I still have Green Dot, WSF and AS30 (Clays) to fall back on if I'm not happy with what I see. With the amount of info I have read I think I will be on the money though, thanks guys.

 

Attached Files

barra posted this 21 January 2019

What mould have you got or are they the commercial Hawkes?

According to my chamber I doubt you will get the 0.315" heel in the case as the Bertram’s are thick that way. 0.311" seems to be about right.

I use trimmed and thinned 32-20 cases.

It isn’t hard to do thin the rims with a hacksaw blade and a drill just time consuming.

If it needs it.

 I use a Lee case trimmer to shorten them.

I have some Cases I could send if you need some help.

Just keep shortening them till the bullet engraves the rifling and the action closes.

Attached Files

tony1960 posted this 21 January 2019

Yes, they are commercial HRBC's, I spoke to Les who I have known for too many years and he gave me the option of two sizes, I went for the larger one as bigger is most often better with cast.

Well, they have all gone into the cases and I checked the first one and on the way through in the chamber as i have been caught before. They all went in with a nice tight feel at the end, action closed with no issues. They should be easier to load after they have been fired, I would have liked to do a chamber cast first but the Cerosafe hasn't arrived yet, that will give me a better indication of what I am dealing with.

I seated the pill just shy of the heel shoulder and it wasn't engraving the projectiles so I may still have a tad to go, once again the chamber cast will tell me that.

Thanks for the offer of cases anyhow, as long as I can get Bertrams I'll be happy for the moment.

What part of this big land are you in, sounds like you should have a surname like "mundi" undecided? Brissy here.

cheers

 

PS: well I've just been downstairs and checked what the max OAL is for this little gun. It seems the longest I can get in there is 1.580", my loaded rounds at present roll in at 1.577".

Attached Files

barra posted this 25 January 2019

Just below Cairns.

Try breach seating them with a plugged case sometime.

may or may not make any difference.

Attached Files

barra posted this 30 January 2019

 

Can’t complain about that for a load.

think I’d keep that one.

Looks like it’s all just dropping in place for you.

You’ll be cleaning up everything thing soon and they’ll resent you for it.

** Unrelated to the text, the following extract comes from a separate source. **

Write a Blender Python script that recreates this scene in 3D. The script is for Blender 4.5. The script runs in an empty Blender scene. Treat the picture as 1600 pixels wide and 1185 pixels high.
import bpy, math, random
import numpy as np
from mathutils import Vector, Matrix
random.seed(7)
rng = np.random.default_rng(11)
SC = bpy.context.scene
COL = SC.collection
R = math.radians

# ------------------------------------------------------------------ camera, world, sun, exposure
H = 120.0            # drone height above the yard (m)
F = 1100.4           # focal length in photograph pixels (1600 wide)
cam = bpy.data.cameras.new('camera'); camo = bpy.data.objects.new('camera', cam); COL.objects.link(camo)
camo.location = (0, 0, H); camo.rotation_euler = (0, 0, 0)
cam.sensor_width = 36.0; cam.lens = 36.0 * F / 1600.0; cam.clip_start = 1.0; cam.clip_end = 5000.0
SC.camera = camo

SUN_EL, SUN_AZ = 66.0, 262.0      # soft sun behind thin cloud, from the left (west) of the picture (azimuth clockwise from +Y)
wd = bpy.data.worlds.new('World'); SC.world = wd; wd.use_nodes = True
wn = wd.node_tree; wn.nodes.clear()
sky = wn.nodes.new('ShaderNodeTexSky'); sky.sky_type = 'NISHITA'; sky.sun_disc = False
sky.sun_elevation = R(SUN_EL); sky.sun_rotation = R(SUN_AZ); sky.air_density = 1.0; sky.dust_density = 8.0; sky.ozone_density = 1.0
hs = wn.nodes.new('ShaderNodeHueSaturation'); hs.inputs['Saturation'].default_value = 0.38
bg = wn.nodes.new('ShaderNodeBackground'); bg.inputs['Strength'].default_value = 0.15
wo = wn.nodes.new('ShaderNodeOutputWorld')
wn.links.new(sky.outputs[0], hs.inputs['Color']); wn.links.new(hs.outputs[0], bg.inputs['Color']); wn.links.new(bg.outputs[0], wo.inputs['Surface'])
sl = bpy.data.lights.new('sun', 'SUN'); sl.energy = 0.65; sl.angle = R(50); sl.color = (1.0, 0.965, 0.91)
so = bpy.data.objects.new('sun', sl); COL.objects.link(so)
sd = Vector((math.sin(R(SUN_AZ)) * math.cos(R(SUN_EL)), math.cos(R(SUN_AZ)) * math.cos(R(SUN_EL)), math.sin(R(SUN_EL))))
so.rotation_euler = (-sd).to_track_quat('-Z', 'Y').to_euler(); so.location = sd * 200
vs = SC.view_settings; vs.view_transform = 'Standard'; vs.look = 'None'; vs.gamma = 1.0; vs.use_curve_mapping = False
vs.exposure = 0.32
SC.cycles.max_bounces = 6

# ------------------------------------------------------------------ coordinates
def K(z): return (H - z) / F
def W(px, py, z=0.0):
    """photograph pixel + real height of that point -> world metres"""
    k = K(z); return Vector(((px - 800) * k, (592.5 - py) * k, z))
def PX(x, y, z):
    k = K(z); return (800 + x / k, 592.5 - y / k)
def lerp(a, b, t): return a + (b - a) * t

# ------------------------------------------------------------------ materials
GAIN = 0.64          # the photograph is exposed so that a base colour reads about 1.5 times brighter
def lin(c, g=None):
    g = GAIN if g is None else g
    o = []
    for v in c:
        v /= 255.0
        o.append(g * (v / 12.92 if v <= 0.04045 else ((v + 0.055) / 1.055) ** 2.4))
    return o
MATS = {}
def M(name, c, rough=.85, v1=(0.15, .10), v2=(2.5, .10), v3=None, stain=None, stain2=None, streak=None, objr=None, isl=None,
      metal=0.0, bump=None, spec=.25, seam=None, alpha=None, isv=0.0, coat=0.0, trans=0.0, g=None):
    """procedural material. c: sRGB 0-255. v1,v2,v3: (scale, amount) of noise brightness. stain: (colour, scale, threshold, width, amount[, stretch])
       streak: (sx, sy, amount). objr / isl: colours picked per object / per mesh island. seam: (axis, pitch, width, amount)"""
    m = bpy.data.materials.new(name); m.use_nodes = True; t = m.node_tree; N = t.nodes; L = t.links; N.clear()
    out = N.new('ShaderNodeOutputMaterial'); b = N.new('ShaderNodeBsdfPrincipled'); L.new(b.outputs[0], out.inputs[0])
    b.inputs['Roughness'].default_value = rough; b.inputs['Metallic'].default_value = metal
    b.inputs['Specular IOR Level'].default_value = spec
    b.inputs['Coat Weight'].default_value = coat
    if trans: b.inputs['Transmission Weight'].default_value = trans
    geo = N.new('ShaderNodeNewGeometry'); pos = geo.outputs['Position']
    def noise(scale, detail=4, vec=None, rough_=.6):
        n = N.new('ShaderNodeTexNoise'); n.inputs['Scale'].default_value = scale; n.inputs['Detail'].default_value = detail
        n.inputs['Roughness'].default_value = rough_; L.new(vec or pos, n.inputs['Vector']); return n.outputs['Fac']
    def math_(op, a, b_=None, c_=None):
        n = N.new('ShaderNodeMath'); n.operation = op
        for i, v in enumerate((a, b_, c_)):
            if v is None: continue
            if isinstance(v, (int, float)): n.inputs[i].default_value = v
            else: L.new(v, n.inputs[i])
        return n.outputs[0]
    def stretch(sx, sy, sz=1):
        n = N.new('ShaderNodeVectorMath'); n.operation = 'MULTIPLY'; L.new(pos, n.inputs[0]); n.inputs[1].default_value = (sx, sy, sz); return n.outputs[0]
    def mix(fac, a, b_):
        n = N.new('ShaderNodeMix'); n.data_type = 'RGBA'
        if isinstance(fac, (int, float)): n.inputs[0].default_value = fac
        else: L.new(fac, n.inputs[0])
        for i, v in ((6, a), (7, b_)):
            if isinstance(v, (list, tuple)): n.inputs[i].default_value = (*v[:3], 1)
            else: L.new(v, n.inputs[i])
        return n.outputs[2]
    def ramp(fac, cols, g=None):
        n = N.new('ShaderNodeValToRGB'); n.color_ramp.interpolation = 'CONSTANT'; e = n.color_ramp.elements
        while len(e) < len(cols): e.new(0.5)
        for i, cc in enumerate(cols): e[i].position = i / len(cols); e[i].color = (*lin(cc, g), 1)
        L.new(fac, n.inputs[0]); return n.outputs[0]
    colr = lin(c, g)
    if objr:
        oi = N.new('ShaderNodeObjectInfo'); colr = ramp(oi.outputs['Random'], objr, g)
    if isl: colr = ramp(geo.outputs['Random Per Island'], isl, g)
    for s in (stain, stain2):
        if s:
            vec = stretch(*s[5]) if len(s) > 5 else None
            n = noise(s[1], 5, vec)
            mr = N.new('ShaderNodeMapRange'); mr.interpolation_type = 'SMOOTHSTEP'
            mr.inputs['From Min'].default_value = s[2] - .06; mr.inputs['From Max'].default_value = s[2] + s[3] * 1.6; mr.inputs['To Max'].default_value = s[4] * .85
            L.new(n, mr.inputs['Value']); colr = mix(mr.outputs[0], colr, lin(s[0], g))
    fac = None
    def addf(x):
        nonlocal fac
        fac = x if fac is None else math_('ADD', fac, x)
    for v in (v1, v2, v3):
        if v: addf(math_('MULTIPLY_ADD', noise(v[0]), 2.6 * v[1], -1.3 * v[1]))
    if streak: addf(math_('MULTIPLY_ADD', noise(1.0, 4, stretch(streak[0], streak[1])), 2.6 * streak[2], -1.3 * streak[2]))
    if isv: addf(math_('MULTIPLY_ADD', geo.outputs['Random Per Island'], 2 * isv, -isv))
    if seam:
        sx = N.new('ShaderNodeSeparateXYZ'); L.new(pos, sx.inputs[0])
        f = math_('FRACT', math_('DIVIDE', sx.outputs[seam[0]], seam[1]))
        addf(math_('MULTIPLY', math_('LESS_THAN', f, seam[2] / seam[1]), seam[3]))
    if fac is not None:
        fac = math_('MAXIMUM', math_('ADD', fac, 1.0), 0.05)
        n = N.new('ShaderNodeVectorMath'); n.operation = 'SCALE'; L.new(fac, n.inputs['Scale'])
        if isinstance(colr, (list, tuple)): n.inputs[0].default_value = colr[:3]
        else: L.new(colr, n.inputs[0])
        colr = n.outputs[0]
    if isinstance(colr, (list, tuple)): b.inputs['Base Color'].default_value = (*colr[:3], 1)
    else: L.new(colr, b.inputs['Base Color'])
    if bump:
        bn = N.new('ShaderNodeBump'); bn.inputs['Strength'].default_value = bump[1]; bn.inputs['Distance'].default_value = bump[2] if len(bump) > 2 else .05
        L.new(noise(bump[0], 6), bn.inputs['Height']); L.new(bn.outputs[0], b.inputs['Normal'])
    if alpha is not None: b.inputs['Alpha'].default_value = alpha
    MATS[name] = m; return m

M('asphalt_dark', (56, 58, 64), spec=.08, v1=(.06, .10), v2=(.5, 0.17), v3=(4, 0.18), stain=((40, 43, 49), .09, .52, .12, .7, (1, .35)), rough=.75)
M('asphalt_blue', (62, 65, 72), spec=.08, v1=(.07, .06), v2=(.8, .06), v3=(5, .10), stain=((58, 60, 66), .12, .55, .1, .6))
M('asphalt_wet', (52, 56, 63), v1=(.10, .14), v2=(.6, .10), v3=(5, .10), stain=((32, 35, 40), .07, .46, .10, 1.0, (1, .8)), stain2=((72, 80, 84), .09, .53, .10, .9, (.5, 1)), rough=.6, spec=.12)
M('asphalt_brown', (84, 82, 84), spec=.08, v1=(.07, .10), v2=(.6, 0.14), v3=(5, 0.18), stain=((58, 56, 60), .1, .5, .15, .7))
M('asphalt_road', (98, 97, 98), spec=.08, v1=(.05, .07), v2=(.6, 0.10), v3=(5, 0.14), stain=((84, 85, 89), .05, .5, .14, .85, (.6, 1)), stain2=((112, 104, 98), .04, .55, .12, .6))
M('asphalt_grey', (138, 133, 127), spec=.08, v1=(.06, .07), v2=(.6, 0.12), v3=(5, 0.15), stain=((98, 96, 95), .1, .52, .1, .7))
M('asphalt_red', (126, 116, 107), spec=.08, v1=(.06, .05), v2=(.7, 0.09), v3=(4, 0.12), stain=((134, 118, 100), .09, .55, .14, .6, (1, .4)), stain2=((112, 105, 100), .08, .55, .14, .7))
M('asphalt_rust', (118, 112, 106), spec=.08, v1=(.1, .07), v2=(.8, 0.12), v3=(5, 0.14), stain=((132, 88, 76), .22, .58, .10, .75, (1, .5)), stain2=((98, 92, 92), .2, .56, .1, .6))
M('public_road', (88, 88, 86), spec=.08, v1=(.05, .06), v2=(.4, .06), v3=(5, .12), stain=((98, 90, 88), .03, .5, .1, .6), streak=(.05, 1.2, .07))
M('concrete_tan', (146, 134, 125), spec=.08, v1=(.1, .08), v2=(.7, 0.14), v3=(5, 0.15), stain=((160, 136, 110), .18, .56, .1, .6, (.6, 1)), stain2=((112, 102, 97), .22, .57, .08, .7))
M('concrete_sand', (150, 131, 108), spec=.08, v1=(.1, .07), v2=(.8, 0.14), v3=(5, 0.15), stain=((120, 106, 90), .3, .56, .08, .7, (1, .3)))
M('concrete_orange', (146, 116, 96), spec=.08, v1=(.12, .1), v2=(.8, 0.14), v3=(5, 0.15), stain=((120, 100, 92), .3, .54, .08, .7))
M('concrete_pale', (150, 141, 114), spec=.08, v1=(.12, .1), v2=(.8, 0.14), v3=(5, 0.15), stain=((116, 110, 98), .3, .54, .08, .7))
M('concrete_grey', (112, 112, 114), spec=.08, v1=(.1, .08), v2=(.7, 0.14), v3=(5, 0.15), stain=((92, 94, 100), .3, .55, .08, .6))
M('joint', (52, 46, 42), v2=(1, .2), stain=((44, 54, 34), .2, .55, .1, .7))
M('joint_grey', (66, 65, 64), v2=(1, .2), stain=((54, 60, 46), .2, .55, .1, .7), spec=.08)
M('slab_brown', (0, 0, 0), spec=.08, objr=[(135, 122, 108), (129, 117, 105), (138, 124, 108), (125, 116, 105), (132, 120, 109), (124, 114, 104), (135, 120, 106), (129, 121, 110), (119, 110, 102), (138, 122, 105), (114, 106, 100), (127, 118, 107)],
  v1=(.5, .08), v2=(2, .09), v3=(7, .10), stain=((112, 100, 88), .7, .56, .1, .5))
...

Put gravel down your barrell and nick your crown.

Or maybe just your sights for a bit of a giggle and fix you up some.

 

 I just wonder how accurate these things were when spanking shiny and new.

They seemed to have gotten their poo poo sorted when they made these.

Attached Files

tony1960 posted this 03 February 2019

Barra, just a matter of keep turning until I could fin a point where is was what you would regard as the correct measurement. I knew it was going to be in the vicinity of .320 - .324 so when I couldn't get it bigger than .320 I made an executive decision. So I've been looking at a Accurate Mould 32-125H I may get the heel bumped up to .315 and maybe .321 diam driving bands.

 

Thoughts gentlemen?

 

PS: Stay dry up there Barra, thoughts are with you mate

Attached Files

barra posted this 03 February 2019

Try wrapping a coke can or other thin hard material shim around the bullet .

Measure that and take away 2x thickness.

Bore diameter is where you spin the bullet in the muzzle and ream away the groves.

should push lightly through the bore but because of a wobble tight spots etc you can have some rifling scratches on the core.

bit rough but better than guess ter mating.

Now if your a professor in maths and have a certifiable veeblock........blahhh blahhh.

you can add the difference between bore and your bore +1 groove to measurement and get a pretty close one too.

Now if you use creasafe then it will shrink a thou or some %.

linotype will expand when cooled.

ww or a blend will be about right.

Now if you could do a pound cast of the throat /rifling origin area with soft lead and the mic it to a feel on the mike you will be a lot closer.

yes I’m bored as you can see and cabin fever is not effecting me at all.

Hadizzy

 

your out of roundness could be acculutadted /lead and crud from gas cutting before the bullet SEAL’s itself against the pressure.